Esta versión de Frankenheimer para la televisión, de tener algún defecto, sería más de carácter técnico que cualquier otro, porque la filmación de la época en televisión no disponía de los medios que ahora conocemos y la imagen se resiente un poco, con un color desvaído en el conjunto que se nota impuesto, no deseado, a pesar que no le va nada mal al ambiente creado por O'Neill.
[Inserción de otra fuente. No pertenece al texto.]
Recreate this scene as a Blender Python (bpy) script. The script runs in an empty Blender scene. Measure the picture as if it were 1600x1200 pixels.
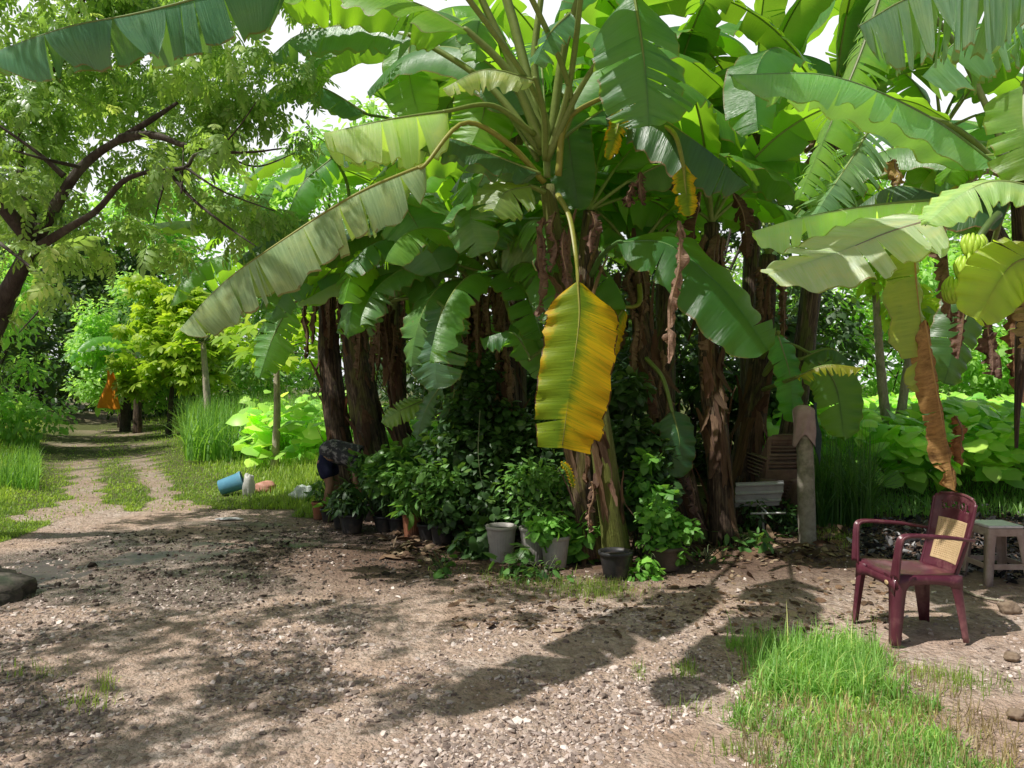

Frankenheimer no busca aparentar que no se trata de una obra teatral pues incluso se permiten unos letreros señalando los cuatro actos, lo que lleva a imaginar inmediatamente que son momentos idóneos para insertar pausas publicitarias, pero la extensión de los parlamentos y su densidad, que revelan automáticamente el origen escénico, en buena parte ceden y son compensados por la técnica del director que además de dirigir de forma sobresaliente a un elenco en estado de gracia (no puedo dejar de citar a Bradford Dillman como Willie Oban) sabe mover la cámara huyendo del estatismo teatral pero sin usar ángulos extravagantes ni ópticas inadecuadas, como en la época algunos ponían en práctica con claro abuso del zoom, más propio de la tele que del cine, consiguiendo Frankenheimer que la cámara se convierta en el ojo ávido del propio espectador que pudiera entrometerse con todos esos personajes que toman vida gracias a una revisión magnífica, imperdible para el cinéfilo y absolutamente imprescindible su visión en v.o.s.e. para el amante de las grandes actuaciones, aquellas que consiguen sobrecoger el alma.
De verdad de la buena. ¡Y Feliz Año Nuevo!